Un enfant gardait la nostalgie, presque douloureuse dans son cas, des jours de paradis passés dans un château à ne faire que des maths. Ils étaient une quinzaine à avoir remporté un concours national ; ensemble, ils goûtaient un bonheur sans nuage, si ce n'est la conscience que cette parenthèse magique devait bien finir un jour. Cette complicité peut se trouver dans les réunions familiales : des cousins proches en âge font de merveilleux compagnons de jeu : les liens familiaux établissent une notion d'appartenance, sans la rivalité ordinaire au sein d'une fratrie. Les enfants partagent les mêmes grands parents, la même maison de vacances, ils en gardent un souvenir précieux. Ces cousins, parfois retrouvés seulement en vacances, sont mieux que des amis. Évidemment, cette évocation idyllique est parfois mise à mal par des querelles  et des jalousies qui transforment en enfer certains  séjours familiaux, le paradis n'existant pas sur terre, mais nombre d'enfants parlent avec émotion de ces retrouvailles qu'on peut donc favoriser puisque cette affection se maintiendra toute la vie. Les enfants uniques trouvent là l'occasion de goûter à la vie de famille nombreuse : ils sont étonnés, désorientés, mais ils apprécient de pouvoir jouer avec d'autres enfants : tenir seul plusieurs rôles dans un jeu de société peut finir par devenir fastidieux…

Dans le courant du quotidien, on ne doit jamais oublier que le goût du défi reste un élément essentiel dans la vie des enfants doués : il est impératif qu'ils se mesurent avec une difficulté qu'ils ne sont pas assurés de surmonter. Le goût de la victoire est alors inimitable. L'absence d'obstacle à dépasser rend l'existence d'une monotonie insupportable. Il est impératif de se mettre à l'épreuve.
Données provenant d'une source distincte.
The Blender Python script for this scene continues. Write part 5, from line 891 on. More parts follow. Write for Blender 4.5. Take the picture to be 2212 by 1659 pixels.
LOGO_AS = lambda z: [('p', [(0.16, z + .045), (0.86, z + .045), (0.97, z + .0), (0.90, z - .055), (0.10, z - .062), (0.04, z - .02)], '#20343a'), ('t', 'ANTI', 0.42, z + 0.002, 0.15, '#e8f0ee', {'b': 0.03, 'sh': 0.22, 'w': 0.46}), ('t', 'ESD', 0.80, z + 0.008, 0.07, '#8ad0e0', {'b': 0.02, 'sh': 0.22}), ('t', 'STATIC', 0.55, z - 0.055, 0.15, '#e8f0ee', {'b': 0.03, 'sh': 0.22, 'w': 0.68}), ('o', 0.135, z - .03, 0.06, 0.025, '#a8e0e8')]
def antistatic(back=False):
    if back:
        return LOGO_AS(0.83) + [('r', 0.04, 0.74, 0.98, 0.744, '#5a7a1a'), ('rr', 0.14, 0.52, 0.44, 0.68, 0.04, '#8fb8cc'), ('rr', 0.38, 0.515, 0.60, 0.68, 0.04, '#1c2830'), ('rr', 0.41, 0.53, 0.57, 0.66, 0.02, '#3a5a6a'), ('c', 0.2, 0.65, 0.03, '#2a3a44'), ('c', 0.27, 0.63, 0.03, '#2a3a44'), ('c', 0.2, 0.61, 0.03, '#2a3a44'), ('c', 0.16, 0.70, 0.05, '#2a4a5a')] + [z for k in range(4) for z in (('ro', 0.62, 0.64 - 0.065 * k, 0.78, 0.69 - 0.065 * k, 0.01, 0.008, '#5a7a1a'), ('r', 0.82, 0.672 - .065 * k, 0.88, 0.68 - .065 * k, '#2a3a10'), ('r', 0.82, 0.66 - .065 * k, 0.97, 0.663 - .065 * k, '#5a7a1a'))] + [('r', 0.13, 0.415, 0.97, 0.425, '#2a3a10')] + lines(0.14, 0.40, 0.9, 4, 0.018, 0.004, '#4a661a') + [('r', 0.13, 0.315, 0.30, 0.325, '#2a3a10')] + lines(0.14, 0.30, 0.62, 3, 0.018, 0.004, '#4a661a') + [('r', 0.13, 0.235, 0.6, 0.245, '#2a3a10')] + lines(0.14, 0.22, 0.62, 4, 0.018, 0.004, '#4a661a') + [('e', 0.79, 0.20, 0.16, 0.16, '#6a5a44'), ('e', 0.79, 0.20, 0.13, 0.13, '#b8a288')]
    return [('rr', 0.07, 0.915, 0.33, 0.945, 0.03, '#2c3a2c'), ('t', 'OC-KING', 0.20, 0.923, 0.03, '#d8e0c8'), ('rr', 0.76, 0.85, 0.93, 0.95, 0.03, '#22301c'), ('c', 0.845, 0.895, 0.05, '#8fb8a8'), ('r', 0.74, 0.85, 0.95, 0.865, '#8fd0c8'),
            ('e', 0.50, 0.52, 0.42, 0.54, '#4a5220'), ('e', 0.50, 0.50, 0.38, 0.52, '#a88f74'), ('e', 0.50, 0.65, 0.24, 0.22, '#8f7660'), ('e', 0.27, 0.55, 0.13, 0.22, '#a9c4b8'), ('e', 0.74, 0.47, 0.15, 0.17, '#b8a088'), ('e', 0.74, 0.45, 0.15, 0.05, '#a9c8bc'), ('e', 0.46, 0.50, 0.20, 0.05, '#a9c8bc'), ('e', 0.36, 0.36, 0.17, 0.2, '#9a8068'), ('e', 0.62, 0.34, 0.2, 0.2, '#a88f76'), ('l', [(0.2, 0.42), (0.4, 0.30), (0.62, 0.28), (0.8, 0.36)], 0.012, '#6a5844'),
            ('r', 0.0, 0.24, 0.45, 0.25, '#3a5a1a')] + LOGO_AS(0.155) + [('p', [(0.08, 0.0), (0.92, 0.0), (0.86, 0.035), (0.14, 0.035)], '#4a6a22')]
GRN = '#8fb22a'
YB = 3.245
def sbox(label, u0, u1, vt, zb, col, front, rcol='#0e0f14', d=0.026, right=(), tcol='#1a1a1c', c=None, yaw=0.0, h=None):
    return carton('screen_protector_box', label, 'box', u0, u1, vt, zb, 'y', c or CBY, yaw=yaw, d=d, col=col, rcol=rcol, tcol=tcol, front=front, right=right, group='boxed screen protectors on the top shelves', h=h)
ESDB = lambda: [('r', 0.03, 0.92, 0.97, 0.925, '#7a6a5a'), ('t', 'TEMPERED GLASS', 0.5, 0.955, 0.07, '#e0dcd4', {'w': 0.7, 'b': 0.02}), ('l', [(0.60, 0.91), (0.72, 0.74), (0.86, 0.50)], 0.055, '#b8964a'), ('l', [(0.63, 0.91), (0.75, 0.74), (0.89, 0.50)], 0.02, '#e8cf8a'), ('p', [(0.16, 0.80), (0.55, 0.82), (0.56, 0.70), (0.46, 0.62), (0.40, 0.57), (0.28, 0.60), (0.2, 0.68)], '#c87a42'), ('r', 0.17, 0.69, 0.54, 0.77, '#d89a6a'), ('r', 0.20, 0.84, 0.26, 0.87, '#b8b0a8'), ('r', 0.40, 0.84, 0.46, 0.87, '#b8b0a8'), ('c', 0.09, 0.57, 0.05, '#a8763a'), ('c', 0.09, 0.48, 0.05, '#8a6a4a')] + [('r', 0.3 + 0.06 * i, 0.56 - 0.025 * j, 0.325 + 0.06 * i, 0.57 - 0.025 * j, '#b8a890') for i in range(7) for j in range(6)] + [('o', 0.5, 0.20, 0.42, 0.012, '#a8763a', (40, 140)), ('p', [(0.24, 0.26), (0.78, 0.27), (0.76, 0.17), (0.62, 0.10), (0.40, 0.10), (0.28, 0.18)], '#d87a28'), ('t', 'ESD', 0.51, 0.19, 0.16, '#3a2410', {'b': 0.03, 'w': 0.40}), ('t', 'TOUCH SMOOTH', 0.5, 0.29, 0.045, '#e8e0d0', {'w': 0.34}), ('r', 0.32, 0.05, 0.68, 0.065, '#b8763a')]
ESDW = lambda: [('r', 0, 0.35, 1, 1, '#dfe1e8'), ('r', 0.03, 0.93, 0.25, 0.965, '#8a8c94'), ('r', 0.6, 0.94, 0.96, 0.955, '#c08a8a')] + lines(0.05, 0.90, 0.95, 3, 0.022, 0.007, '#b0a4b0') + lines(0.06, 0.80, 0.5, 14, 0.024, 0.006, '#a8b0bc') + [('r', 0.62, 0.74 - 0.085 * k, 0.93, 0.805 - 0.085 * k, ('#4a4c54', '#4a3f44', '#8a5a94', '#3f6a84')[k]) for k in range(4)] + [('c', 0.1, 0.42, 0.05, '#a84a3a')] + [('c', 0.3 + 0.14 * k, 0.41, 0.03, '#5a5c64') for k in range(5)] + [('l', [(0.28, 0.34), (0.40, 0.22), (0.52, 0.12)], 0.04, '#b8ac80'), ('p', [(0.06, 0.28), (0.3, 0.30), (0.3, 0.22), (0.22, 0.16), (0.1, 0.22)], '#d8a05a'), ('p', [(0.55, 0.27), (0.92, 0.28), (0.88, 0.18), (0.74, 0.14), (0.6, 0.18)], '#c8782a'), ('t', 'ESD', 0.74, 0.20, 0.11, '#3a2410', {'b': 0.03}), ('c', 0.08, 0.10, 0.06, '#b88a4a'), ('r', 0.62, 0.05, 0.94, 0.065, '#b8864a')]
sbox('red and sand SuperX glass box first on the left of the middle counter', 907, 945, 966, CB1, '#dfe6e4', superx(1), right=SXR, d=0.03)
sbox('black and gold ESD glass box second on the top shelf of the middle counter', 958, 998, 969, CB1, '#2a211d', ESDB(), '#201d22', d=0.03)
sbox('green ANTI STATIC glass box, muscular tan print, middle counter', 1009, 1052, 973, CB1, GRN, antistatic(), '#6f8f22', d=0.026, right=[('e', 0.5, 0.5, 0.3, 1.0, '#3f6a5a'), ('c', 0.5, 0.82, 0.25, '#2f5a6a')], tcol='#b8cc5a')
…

Cela vaut aussi pour les adultes qui ne doivent pas devenir indifférents à leur activités parce que trop répétitives, d'un ennui infini, sans enjeu particulier à relever, même leurs divertissements n'offrent pas de mise à l'épreuve.

Par-dessus toutes ces suggestions, domine l'obligation de familiariser les enfants avec la beauté, sous toutes ses formes : non seulement avec des œuvres d'art, mais aussi avec des paysages, ou encore avec la beauté d'un texte. Il n'est jamais vain de faire découvrir à un enfant les finesses d'un tableau, la façon dont les impressionnistes rendent compte de la lumière, le chatoiement des étoffes ou la minutie d'une dentelle chez les peintres de la Renaissance, l'intensité du regard chez leurs modèles. Un enfant qui ne s'ennuie pas dans un musée aura une vie plus heureuse. Il trouvera dans la contemplation de la beauté éternelle un écho à sa sensibilité.

Conseils : il faut éviter de proposer de trop nombreuses activités pour ne pas que l'intérêt se disperse, ou que l'envie d'approfondir son travail s'émousse. Tentez d'insister s'il refuse trop vite de poursuivre une activité et essayez d'en comprendre les raisons, en contrepartie, ne pas minimiser son enthousiasme, même s'il semble surprenant, à la condition qu'il ne l'emporte pas sur les obligations scolaires. Le sujet n'a pas été abordé ici, mais il convient de se méfier de toute activité pouvant conduire à une addiction. Le contrôle est alors indispensable.